Not all of his reforms were implemented—or lasted. Still, today the University of Chicago is better known for its faculty than its restored football team. Hutchins’ spirit persists in “The Core,” which, its website boasts, “is distinctive for its small, discussion-based classes and its commitment to primary texts.” And Hutchins’ spirit infused Dean John Ellison’s letter this summer welcoming incoming freshman by affirming the university’s commitment to “freedom of inquiry and expression.”

In 1952, Hutchins and Adler, working with Encyclopedia Britannica, launched the 52-volume set, the Great Books of the Western World. To Hutchins, this was “more than a set of books, and more than a liberal education. Great Books of the Western World is an act of piety. Here are the sources of our being. Here is our heritage. This is the West. This is its meaning for mankind.” The volumes became best-sellers when salesmen sold them door-to-door, commodifying Hutchins’ beloved works—yet popularizing them.

In the 1950s and 1960s, Hutchins established teacher training programs and some model great books programs through the Ford Foundation. He launched the National Education Television network amid great anxiety about television becoming a “Vast Wasteland.” NET ultimately became PBS.

If Hutchins were alive, he would fight this Global Illiteracy by returning to fundamentals. Once students understand that “A world community can exist only with world communication,” which “means common understanding,” they would be motivated to learn about the rest of the world. And mastering their own heritage would actually provide clearer categories, and more open perspectives for absorbing knowledge about the heritage of others.

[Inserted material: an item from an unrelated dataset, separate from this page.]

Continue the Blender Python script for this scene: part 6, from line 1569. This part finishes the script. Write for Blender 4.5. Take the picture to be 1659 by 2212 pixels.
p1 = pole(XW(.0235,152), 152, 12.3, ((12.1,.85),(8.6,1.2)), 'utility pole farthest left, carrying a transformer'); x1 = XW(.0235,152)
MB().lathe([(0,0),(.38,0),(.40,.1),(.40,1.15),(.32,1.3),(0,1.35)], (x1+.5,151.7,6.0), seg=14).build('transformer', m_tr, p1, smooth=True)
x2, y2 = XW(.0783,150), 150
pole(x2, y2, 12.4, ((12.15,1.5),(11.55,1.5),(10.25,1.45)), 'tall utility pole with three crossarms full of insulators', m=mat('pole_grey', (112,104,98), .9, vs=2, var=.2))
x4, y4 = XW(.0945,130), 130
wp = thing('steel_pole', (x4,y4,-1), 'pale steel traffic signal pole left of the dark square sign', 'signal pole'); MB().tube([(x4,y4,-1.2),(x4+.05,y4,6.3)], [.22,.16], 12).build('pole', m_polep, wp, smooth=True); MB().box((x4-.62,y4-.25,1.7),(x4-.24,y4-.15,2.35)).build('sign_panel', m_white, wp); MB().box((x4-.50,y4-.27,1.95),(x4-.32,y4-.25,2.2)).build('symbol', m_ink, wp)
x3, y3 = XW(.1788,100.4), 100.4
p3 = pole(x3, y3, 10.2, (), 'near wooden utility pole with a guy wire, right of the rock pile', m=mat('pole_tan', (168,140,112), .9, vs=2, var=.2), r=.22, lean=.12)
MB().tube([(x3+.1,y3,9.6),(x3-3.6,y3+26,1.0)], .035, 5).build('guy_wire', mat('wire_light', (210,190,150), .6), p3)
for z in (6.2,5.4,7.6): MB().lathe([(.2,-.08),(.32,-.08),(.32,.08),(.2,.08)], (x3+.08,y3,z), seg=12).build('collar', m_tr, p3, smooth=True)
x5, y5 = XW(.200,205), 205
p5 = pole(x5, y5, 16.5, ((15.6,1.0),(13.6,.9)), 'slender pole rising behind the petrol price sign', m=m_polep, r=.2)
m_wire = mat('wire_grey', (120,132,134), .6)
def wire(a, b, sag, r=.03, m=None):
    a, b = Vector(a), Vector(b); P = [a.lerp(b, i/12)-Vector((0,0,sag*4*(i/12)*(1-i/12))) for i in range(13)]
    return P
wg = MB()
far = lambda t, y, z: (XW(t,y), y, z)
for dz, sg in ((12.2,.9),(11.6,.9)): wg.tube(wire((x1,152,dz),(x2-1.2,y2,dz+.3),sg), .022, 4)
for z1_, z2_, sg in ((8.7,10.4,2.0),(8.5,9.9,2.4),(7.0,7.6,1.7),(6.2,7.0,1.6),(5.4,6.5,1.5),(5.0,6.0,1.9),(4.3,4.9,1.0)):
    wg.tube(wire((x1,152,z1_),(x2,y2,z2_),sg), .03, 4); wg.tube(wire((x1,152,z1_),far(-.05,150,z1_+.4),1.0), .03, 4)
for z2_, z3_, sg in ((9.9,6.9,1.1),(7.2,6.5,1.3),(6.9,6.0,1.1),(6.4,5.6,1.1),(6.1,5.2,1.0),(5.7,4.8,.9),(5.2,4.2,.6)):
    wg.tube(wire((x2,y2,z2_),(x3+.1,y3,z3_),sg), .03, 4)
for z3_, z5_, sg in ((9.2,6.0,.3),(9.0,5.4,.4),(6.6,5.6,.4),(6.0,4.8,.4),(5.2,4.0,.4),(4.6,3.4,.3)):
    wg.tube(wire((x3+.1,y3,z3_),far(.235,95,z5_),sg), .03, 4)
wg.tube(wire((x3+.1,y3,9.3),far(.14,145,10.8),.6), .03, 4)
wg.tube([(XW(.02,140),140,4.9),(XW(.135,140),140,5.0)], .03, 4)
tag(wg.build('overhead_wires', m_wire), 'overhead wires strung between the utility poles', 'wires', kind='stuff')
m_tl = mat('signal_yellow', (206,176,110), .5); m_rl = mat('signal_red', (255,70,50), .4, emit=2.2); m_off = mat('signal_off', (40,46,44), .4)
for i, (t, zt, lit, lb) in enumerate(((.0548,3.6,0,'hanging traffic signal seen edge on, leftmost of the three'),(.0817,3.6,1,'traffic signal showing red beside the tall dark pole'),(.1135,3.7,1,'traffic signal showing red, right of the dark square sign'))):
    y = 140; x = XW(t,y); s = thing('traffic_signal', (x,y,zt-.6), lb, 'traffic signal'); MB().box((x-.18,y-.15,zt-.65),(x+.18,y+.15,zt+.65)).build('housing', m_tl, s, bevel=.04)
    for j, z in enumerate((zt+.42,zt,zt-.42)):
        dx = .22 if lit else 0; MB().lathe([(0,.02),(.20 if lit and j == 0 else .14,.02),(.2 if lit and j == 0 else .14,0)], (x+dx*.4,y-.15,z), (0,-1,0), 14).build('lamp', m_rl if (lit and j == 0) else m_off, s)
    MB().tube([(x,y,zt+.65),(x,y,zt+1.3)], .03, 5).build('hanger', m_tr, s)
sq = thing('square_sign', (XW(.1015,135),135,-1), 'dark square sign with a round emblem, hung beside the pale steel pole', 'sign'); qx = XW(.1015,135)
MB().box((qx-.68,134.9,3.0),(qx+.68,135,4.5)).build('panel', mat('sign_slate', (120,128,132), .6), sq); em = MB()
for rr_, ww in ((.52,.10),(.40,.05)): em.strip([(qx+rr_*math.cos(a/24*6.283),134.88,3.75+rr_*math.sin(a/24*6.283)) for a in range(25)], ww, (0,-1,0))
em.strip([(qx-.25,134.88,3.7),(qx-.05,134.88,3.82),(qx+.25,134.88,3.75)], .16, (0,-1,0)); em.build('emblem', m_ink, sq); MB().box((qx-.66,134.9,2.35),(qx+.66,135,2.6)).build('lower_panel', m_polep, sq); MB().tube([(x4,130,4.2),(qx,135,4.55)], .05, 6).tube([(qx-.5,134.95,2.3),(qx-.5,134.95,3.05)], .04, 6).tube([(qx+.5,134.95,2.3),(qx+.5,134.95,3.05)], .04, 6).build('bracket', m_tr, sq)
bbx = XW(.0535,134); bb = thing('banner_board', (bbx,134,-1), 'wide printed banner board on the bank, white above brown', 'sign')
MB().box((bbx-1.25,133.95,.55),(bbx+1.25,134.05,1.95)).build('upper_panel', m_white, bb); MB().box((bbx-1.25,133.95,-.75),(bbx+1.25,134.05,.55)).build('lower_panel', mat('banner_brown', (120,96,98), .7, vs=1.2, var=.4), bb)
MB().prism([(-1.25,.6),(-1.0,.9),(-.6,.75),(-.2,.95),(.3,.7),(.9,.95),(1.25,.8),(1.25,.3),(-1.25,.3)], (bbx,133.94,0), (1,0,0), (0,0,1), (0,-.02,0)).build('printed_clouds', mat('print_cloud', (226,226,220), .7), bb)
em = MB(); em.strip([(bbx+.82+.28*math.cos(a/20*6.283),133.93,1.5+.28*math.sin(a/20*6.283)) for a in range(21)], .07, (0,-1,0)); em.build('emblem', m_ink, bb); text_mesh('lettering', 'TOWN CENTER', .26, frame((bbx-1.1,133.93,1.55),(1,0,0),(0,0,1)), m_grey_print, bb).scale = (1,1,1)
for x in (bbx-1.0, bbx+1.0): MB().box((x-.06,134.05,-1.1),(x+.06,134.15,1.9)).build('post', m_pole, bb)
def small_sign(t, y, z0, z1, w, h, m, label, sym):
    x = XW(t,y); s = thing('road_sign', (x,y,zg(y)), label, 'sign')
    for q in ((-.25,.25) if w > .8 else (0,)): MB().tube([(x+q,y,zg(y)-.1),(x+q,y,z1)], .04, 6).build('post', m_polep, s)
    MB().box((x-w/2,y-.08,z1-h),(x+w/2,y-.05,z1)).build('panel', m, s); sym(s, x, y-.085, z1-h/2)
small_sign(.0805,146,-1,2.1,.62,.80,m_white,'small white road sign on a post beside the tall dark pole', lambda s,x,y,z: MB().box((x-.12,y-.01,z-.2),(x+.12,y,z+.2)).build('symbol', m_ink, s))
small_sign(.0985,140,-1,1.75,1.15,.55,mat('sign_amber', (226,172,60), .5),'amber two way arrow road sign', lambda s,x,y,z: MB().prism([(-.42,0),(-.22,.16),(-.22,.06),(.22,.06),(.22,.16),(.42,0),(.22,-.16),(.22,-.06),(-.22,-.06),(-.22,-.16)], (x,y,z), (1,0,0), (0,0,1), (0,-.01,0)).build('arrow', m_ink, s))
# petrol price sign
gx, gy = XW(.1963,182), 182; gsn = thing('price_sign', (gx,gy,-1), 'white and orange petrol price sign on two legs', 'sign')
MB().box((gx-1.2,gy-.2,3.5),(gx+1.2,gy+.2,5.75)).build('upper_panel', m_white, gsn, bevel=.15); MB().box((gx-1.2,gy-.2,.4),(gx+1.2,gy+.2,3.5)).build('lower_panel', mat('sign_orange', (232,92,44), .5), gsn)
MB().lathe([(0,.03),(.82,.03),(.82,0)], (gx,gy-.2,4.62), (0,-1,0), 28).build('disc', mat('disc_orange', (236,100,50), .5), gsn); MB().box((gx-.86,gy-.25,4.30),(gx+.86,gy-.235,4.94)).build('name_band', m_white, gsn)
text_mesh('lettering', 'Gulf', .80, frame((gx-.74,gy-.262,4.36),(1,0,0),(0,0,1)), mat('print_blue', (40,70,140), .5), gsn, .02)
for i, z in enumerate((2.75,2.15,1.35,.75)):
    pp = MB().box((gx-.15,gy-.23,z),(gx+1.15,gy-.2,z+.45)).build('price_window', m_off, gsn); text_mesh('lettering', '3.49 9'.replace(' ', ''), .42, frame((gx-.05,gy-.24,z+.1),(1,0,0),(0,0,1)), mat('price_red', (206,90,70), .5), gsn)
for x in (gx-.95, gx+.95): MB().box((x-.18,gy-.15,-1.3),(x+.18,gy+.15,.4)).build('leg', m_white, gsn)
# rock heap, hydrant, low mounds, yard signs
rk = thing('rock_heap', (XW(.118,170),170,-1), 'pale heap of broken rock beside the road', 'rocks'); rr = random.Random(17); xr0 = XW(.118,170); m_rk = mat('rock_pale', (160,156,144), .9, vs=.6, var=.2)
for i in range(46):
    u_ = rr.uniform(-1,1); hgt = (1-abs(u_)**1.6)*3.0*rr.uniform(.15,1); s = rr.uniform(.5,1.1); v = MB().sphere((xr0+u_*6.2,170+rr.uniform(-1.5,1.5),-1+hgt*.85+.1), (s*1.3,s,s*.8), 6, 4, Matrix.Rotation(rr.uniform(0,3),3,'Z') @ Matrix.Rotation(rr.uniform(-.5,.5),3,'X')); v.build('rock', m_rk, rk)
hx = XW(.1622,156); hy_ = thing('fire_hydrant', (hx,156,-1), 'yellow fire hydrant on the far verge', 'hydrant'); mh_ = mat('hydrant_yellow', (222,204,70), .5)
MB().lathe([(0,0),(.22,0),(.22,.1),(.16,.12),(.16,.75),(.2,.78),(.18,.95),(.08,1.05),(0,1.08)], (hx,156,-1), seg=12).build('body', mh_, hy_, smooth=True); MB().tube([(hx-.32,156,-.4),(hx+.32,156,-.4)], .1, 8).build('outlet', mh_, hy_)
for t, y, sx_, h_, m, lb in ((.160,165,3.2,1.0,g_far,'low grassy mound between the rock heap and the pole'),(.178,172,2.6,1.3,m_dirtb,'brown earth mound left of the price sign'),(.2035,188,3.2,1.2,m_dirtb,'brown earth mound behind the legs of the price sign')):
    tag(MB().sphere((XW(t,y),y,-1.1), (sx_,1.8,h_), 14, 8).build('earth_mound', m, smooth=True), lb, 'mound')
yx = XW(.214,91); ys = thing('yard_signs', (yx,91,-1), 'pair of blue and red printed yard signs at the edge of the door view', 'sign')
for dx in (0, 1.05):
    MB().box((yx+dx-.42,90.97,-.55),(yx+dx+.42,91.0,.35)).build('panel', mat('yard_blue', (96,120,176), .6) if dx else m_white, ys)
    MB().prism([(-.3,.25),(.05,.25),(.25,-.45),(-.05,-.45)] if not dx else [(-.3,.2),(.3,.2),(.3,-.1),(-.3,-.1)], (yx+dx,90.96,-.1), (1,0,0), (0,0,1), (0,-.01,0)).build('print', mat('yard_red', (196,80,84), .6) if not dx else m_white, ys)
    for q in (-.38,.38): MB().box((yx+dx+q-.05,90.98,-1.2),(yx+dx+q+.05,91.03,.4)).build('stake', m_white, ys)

Alas, today’s gutless academic administrators lack Hutchins’ boldness and creativity. More concerned with raising money and mollifying students, few college presidents last year defended the free speech and critical thought universities require. Starting with adding admissions essays that ask students to address the college’s defining goals rather than presenting themselves as superheroes who overcame great challenges at the tender age of 17, our universities leaders should lead. They should trigger conversations about their school’s mission, and the meaning of higher education in general, rather than being distracted by silly debates about trigger warnings and micro-aggressions. Hutchins said he and Adler wanted “to start a big argument about higher education.” Let’s continue it substantively, intelligently, creatively, courageously.